Sharon has not publicly adopted the “eastern fence” but has pointedly declined to rule it out when questioned. Asked about it in an Israeli Channel 2 television interview in mid-October, he said the “route is being planned now.” Shortly after the interview, senior administration officials expressed dismay to their Israeli counterparts, according to informed sources in Washington.

Despite the criticisms, pro-Israel activists in Washington say the administration is not working actively to restart Israeli-Palestinian negotiations, believing that a Palestinian leadership committed to fighting terrorism has yet to emerge. Still, in the words of one lobbyist for Israel, “There is also a desire for Israel to be sensitive to U.S. needs.”
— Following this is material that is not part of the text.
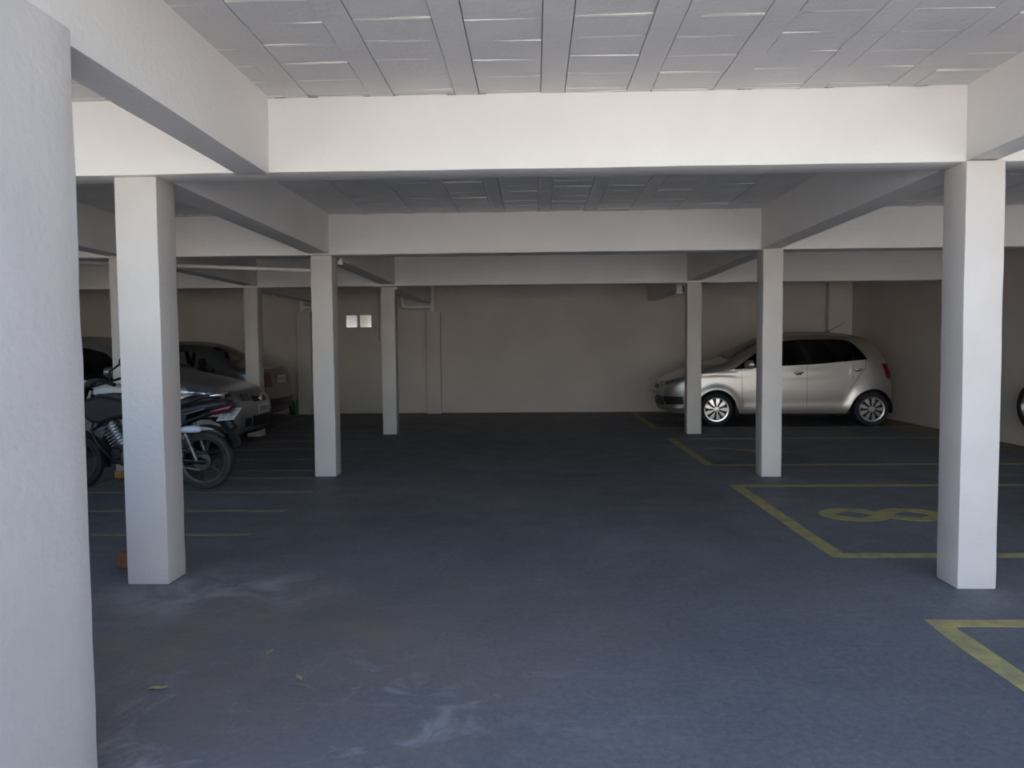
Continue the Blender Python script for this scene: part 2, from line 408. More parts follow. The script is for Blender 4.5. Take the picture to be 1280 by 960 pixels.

A State Department official, speaking on condition of anonymity, said that there is concern in the administration that Israel will interpret the hiatus in American diplomatic efforts on the peace process as an opportunity to establish more facts on the ground.

There were indications, too, that the administration was closing ranks in its approach to Israel. Israel and its supporters have sought in the past to rally support in the Defense Department, which is seen as more hawkish, in order to ward off pressure from the State Department, which has led efforts to promote peace talks.

Wolfowitz, in his Georgetown speech, addressed the point head on. “I do have to say, contrary to what you may have heard, foreign policy is made in the State Department,” the deputy defense secretary said, “and I need to be very careful about getting in the way of Secretary Powell’s diplomacy. I think it’s pointed in the right direction.”

Wolfowitz’s speech drew a quick condemnation from the Zionist Organization of America. Other Jewish groups, however, refrained from commenting on the speech.